A close runner up, the Ryzen 5 2400G is now down to just $135 and at that price it’s a steal. If we may tempt you, for $40 more than the 2200G you do get a more capable product. SMT support means the 2400G has twice as many threads and if you plan to use the integrated graphics, the Vega 11 GPU does offer a bit more oomph.

Then on the other side of the fence we have Intel’s Core i3-8100 which is currently $130 and for that price it simply can’t hold a candle to the Ryzen 5 2400G. Against the 2200G, the Core i3-8100 is evenly matched for productivity workloads and general usage, though once overclocked the 2200G generally comes out on top. Without a discrete graphics card, the Intel chip gets smoked.

We've kept the Ryzen 3 2200G as our top budget recommendation at $95. It's an unlocked part that can be overclocked on affordable motherboards, can take advantage of higher clocked memory, and packs a powerful integrated GPU.

With the release of the Ryzen 3 2200G at just $100, this quad-core processor offers a ton of power for not a whole lot of money. As a bonus you also get entry-level like discrete GPU performance with the integrated Vega 8 GPU. Previously the Pentium G4560 claimed the best budget gaming CPU category for less than $100, but the Ryzen is widely superior.

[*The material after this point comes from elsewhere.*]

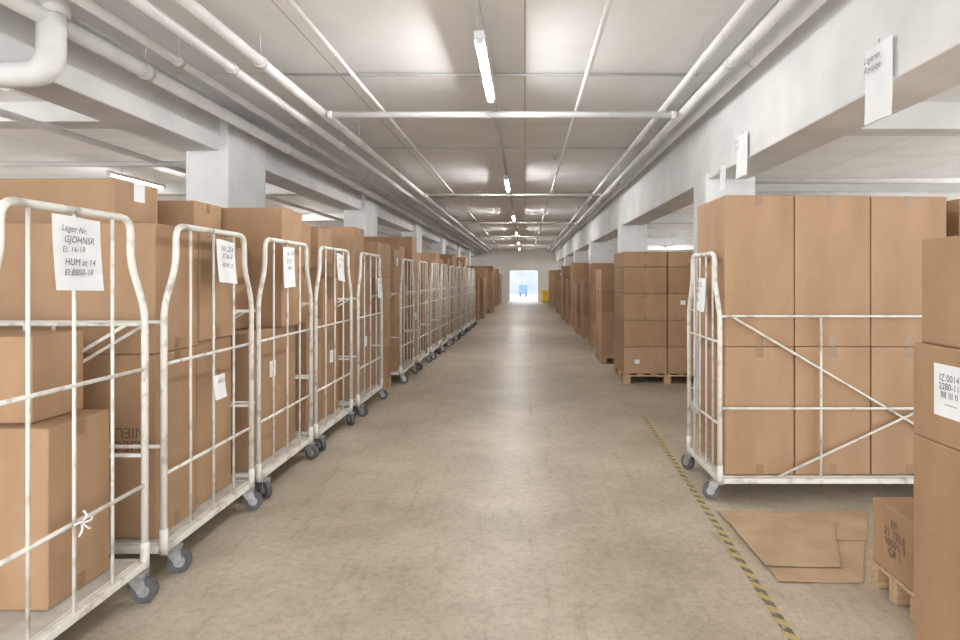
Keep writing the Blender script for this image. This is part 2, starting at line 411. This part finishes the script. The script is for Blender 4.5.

Other alternatives in this price range include the Ryzen 3 1200 (which is basically inferior to the 2200G in every way) and the Core i3-8100. The Intel i3 processor is very similar when it comes to gaming performance and depending on conditions can hit the lead. That said, it also costs $20 more and with years of life still ahead for the AM4 platform, we feel for budget gamers the 2200G is a considerably better investment.